Our only remaining potable water supply now comes from much further afield; probably about 15 miles away. The water is the summer melt of the winter’s snow and is as pure as The Creator intended. All would be fine except for the fact that the pipes run through the same tourist town which polluted the old water. The inhabitants of that town consider that keeping the tourists cool and clean and the streets damped against dust is far more important that the survival of a few peasant farmers and eccentric European settlers, so they frequently cut off our water supply. Many years ago I had a key made and would frequently take my life in my hands and cycle to a road junction at 3 o’clock in the morning to turn our water on again for a few precious hours.

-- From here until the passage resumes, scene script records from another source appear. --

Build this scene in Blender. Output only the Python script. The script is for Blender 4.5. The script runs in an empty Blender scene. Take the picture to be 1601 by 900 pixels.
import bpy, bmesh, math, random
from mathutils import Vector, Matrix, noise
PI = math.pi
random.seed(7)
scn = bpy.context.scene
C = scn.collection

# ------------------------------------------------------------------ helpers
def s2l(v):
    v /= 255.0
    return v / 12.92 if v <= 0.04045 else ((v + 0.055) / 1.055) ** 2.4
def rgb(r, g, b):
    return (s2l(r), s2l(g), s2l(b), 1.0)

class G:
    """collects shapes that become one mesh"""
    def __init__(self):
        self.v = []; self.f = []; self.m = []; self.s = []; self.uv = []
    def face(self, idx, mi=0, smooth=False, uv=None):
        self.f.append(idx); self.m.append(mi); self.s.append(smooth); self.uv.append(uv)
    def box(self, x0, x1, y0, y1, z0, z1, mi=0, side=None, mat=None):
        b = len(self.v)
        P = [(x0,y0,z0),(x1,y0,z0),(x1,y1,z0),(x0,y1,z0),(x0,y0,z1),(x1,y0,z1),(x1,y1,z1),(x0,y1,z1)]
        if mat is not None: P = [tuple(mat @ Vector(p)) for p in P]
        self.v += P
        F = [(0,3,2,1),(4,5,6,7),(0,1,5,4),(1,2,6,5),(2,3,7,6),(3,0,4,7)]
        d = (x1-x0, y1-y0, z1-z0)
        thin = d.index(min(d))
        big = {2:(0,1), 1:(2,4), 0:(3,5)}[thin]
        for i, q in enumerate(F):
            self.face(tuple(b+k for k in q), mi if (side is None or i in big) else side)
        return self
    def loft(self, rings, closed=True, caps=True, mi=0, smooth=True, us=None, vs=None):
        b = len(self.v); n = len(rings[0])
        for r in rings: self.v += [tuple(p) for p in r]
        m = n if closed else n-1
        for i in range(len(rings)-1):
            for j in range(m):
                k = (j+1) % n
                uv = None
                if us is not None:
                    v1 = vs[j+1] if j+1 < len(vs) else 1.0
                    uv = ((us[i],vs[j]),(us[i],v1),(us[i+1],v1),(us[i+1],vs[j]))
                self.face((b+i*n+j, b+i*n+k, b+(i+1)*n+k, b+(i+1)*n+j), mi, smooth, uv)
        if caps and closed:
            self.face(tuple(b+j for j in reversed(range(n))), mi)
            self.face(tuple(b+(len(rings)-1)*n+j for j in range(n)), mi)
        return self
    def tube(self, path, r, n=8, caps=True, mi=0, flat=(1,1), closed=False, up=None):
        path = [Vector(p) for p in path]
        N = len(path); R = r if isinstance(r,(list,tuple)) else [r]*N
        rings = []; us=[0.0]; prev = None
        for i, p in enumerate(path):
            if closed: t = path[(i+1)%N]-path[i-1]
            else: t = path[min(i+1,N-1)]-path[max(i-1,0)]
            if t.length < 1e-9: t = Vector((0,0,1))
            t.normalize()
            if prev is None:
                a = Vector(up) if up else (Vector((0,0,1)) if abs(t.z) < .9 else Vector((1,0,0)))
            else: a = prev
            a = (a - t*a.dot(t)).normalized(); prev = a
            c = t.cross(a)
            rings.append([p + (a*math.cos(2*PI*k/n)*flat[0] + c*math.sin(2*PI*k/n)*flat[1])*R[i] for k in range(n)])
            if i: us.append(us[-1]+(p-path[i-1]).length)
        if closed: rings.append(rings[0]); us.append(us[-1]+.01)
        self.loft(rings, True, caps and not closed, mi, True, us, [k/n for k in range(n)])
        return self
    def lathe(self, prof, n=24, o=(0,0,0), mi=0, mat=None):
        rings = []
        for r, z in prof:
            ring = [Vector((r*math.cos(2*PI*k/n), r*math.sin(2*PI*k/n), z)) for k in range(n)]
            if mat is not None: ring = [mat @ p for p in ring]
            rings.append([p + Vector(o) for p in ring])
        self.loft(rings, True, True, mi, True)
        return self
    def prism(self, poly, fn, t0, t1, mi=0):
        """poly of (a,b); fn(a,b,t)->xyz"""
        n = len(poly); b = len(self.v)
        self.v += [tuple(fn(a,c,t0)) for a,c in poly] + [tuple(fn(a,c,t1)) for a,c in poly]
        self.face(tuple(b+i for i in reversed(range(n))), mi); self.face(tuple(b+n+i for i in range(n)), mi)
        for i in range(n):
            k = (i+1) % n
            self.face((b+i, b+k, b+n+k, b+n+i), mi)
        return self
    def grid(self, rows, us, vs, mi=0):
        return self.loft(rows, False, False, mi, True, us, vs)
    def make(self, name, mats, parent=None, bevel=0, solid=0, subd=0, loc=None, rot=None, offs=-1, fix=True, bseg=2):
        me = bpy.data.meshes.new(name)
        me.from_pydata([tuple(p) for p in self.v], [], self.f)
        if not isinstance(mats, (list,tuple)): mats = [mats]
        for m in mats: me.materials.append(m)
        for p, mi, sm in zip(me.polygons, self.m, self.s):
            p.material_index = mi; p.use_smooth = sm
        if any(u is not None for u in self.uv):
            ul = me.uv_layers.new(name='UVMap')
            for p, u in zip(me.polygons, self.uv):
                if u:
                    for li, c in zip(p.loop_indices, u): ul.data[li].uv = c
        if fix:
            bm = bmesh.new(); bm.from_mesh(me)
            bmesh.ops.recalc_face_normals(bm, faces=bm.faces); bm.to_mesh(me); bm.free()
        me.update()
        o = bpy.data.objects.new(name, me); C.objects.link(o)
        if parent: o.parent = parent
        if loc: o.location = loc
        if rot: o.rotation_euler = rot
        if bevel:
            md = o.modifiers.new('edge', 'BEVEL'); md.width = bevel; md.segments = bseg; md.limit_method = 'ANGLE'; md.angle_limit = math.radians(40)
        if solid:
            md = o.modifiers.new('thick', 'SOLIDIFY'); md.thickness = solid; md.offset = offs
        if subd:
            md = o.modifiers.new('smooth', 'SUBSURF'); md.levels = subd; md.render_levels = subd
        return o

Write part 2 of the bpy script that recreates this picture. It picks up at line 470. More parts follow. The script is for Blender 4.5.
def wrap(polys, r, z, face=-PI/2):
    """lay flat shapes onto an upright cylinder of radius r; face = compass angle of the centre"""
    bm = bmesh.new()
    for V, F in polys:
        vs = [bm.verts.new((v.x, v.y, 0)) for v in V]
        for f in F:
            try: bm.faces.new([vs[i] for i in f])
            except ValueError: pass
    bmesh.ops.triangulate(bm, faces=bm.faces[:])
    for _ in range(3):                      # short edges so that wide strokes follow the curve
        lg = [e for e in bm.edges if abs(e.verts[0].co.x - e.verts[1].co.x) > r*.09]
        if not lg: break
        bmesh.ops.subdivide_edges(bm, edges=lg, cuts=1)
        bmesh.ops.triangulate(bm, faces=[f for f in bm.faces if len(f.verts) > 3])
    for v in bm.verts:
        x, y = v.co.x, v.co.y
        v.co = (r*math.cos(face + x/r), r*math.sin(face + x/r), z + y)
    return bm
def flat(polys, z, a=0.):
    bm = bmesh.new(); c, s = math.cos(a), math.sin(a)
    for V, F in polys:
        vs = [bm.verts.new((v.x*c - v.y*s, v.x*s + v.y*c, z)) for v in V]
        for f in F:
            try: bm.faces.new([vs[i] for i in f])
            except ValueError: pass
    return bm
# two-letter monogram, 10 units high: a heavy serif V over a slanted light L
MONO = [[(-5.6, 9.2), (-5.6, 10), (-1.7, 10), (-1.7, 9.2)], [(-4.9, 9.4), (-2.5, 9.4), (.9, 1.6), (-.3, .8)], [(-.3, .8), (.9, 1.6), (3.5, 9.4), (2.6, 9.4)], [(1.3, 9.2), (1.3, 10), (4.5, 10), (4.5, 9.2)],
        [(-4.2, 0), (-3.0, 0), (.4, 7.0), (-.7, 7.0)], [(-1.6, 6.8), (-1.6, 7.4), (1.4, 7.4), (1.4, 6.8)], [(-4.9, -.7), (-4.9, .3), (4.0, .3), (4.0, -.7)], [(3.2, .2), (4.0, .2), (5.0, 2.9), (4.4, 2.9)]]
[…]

Wouldn’t you suppose that in a valley which has had a water shortage for thousands of years that conservation thereof would be automatic? Not a bit of it. Throughout the valley publicly accessible taps are left on for days on end, or suffer severe and continuous leaks, and I can count up to a dozen water storage tanks of 30 to 80 tons capacity which lie empty save for the old bicycles, rotten produce and dead chickens dumped in them. That fact becomes particularly annoying when every newcomer into the valley suggests that to solve the water problem we build a large reservoir. We would share the costs and fairly share the water! Ha! We are blessed by having excellent neighbours but in the past if my hose was detached from the stand pipe in favour of Ali’s hose then he would simply explain that he needed the water!
The down side of having pipes as opposed to the open channel to carry the water from that now polluted water source was that the bees could not access the water, so of course during the pipe–century the beekeepers “upstream” of us thought it quite acceptable to smash the pipe during the height of the summer so as to quench the thirsts of their multiple little charges.
I think that we can fairly conclude that when it comes to the question of water supply, people can be extremely selfish, a point to be borne in mind at this time of global warming, rising urbanization and increased standard of living expectations worldwide, especially where national boundaries, arbitrarily and inconveniently cross major waterways. Remember…“But we needed the water!”